European Union and NATO leaders opened a two-day summit in the Turkish capital Tuesday with a joint appeal for renewed confidence in transatlantic defense ties, as the 32-member alliance gathered to confront a packed agenda of military modernization, spending targets, and the future of support for Ukraine.
European Council President Antonio Costa set the political tone for the gathering, urging the alliance to deliver an unambiguous signal of solidarity.
"What the European citizens expect from this Ankara summit is a clear message that we can continue to rely on NATO for their own defense and also for our deterrence, based on the very strong transatlantic relationship," Costa said, speaking alongside NATO Secretary General Mark Rutte and European Commission President Ursula von der Leyen.
The remarks reflected a moment of dual pressure on the alliance: European governments are under pressure from Washington to contribute more to collective defense, while their publics are watching for guarantees that American security commitments remain solid.
Costa acknowledged the shifting burden, saying that Europe is "taking greater responsibility in our own defense" while member states are fulfilling their existing commitments, but stressed that the work was not yet done.
Von der Leyen echoed that argument, reiterating her oft-repeated formulation that "a strong Europe is a strong NATO."
She pointed to the European Union's mobilization of up to 800 billion euros, roughly 914 billion dollars, through 2030 to strengthen the bloc's defense industrial base, a figure that encompasses the EU's ReArm Europe initiative launched last year.
Rutte offered the clearest articulation of the functional division between the two institutions.
NATO, he said, concentrates on military capabilities, standards, and command and control, while the EU's role is to underwrite resilience, infrastructure, the defense industrial base, and financing.
He praised the bloc's Security Action for Europe, known as SAFE, as an example of the kind of cooperative financing mechanisms that the current security environment demands, and stressed that deepening institutional coordination between NATO and the EU was not optional but essential.

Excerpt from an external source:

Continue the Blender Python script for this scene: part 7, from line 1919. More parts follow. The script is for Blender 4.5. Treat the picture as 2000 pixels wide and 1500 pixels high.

The distinction matters, analysts note, because both organizations have expanded their ambitions in the wake of Russia's 2022 full-scale invasion of Ukraine, which exposed significant gaps in European military production capacity and prompted a historic surge in defense budgets.
At last year's summit in The Hague, NATO allies committed to spending five percent of gross domestic product on defense and security-related activities by 2035.
Beyond the opening statements, the Ankara summit is structured around three pillars: defense investment, the transatlantic defense industrial base, and continued support for Ukraine.
Alliance leaders are expected to assess progress since The Hague and address questions about how to make Ukraine assistance more equitable and sustainable among member states.
The summit is also running a NATO Defence Industry Forum alongside the main meetings, aimed at bringing together government officials and private-sector representatives to discuss production bottlenecks and announce new agreements.
For host country Türkiye, the summit carries particular weight. Ankara holds a strategically pivotal position in the alliance, commanding NATO's second-largest standing army and an expanding domestic defense industry, while maintaining distinctive relationships with both Western allies and regional powers.